Everyone loves an old-fashioned “local mutant makes good” story. It’s the kind of feel-good journalism that reaffirms your faith in God and country—and in this case, in a shambolic artist of humble Hoosier stock who’s found a way to turn his chaotic responses to a world gone sterile into provocative and original street art, album covers, paintings, music, and more.
It almost brings a red, white, and blue tear to your eye. Well, it does to my sappy-ass peepers anyway, because this story concerns an old friend of mine, Mac Blackout (born Mark Dunihue McKenzie). His new book, Madman’s Eye: The Art of Mac Blackout, is a staggering, inspirational collection of his prolific output—beginning with his 90s stint as a graffiti artist in Indianapolis, continuing through his Chicago years as insensé provocateur in the underground garage-punk scene, and ending today, as his work continues to grow in quality and quantity.

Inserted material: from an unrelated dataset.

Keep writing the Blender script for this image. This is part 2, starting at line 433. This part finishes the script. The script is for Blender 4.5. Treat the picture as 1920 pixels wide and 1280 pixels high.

This Friday evening, Galerie F in Logan Square hosts a release party for Madman’s Eye (published by HoZac Books) in conjunction with a solo exhibit of Blackout’s work. Maybe you knew him 15 years ago, or maybe you just met him recently, or maybe all you remember is that time his band Mickey opened for Wild Flag at Subterranean in 2011 and he bashed the microphone into his face and bled all over your sweetie (to mention just one of his infamous antics). Whatever the case, if you take the time to see what he’s accomplished in the various phases of his creative life, what emerges from the mayhem is the strong sense that he’s known what the hell he was doing all along.

In the 16 years I’ve known Mac Blackout, many did have their doubts that he knew what the hell he was doing, creatively or otherwise—especially if they only saw him at shows, where he often got drunk enough that the bouncers decided he needed a little time out. In the interests of full disclosure (assuming that writing a piece about a dear friend isn’t already enough to have the chain-smoking Commish of the Journalism Police demanding my badge and gun), for a few years in the early 2000s we played music together in a toe-tapping quintet called Functional Blackouts. Because I was around him from his mid-20s on, I believed I could see a battle raging inside him (and outside him), as it so often does with young creative types.

He seemed locked in a tug-of-war: to create or to destroy, to channel spite and love and frustration and joy into self-expression or into a belligerent bender that got him kicked out of a bar. Was he going to be a real-deal artist, or just another urban jerkoff whose late-teen art-school ambitions dead-end in the ho-hum hedonism of coked-out service-industry lifers?

Mac Blackout made the right choice, and Madman’s Eye is the proof. It’s also a testament to the great things that can happen if you stick to your artistic vision without compromise.

Now that we all have to deal every day with dogshit government, vapid narcissists and brainless ideologues of all stripes, and endless empty screaming from within thumbs-up Internet bliss-cocoons, Madman’s Eye: The Art of Mac Blackout is especially welcome. It shows what can happen if you think and feel for yourself and follow your glitter-glam trash muse no matter where she takes you.